Der Mann wußte, daß der Brillant von einem Juwelier auf einen Verkaufswert von nicht weniger als 47.000 Mark geschätzt worden war. Ehe das edle Stück nun zur Auktion ging, trug er in die Begleitpapiere den Vermerk „echt“ ein, setzte dahinter jedoch ein Fragezeichen. Diese schlichte Interpunktion entschied über den Preis: Kundschaft und Versteigerer glaubten, daß die Staatsanwaltschaft selbst den Stein für ein billiges Imitat halte. Das Publikum zeigte kaum Interesse. Nur einer gab seine Gebote ohne jedes Zögern ab: der Angeklagte. Schon bei 1.600 Mark erhielt er den Zuschlag. Allein: Er war beobachtet worden. Unter den regelmäßigen Besuchern der Auktionen, unter den kleinen Händlern und Vermittlern, gibt es eben schnelle Köpfe. Das muß Heinz-Peter übersehen haben.

Seiner eigenen Aussage nach verkaufte er das edle Geschmeide noch an Ort und Stelle weiter, an

einen unbekannten Mann und für lumpige 2.500 Mark. Den Käufer, der also das Geschäft gemacht haben muß, hat er nie wiedergesehen, obwohl er sogar mit Zeitungsannoncen suchte.
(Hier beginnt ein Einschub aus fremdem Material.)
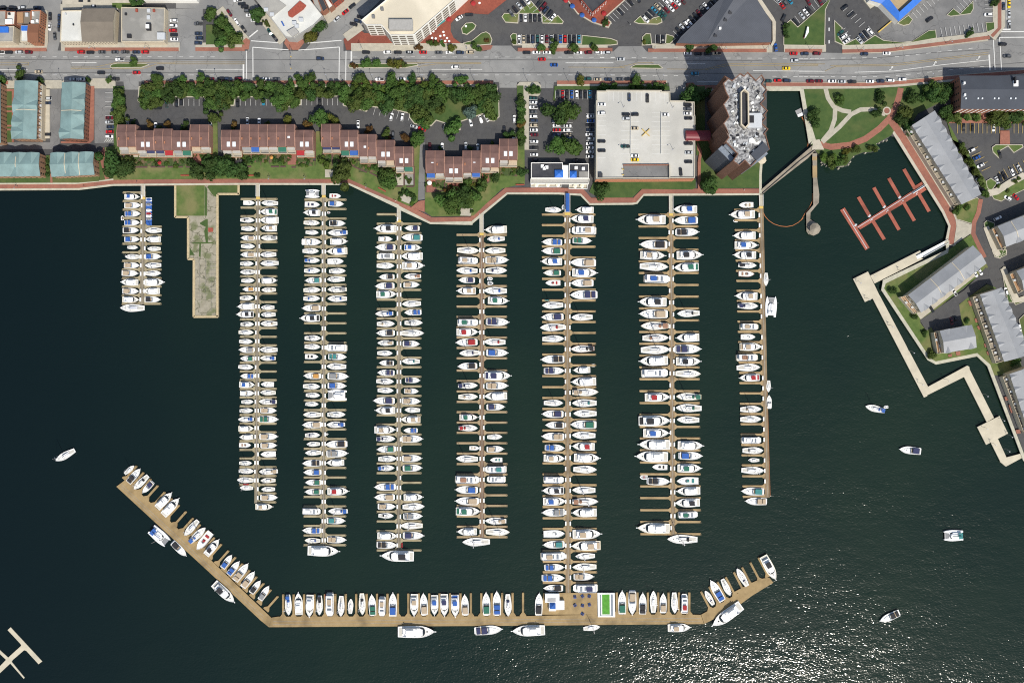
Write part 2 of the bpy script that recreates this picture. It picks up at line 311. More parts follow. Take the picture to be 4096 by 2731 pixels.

Ob es diesen Mann wirklich gegeben hat, so Staatsanwalt Joachim Grziwa, „das kann man glauben oder nicht“. Auch das edle Geschmeide blieb verschwunden.

In der Voruntersuchung leugnete er; gestern suchte Heinz -Peter P. sein Heil in einem vollen Geständnis. Seine ehemaligen Vorgesetzten von der Staatsanwaltschaft warens zufrieden. Auch Richter Dieter Nordhausen schloß sich deren Vorschlag an: Vier Monate Gefängnis, auf Bewährung, außerdem 1.000 Mark

Geldbuße an den „Weißen Ring“. Eine „Gratwanderung“ sei dieses Urteil gewesen, sagte Richter Nordhausen in seiner Begründung. So einen Angeklagten könne man entweder zu milde bestrafen, weil er „aus dem eigenen Stall“ komme, oder - aus dem gleichen Grund - zu streng.

Mit der Strafe von gestern ist es für Heinz-Peter P. Nicht getan: Das Land Bremen will für die vermasselte Versteigerung 6.000 Mark Schadensersatz haben. Und seinen Job bei der Staatsanwaltschaft ist Heinz-Peter P. auch los. Staatsdiener darf er jedoch bleiben. In der Geschäftsstelle des Bremer Sozialgerichts.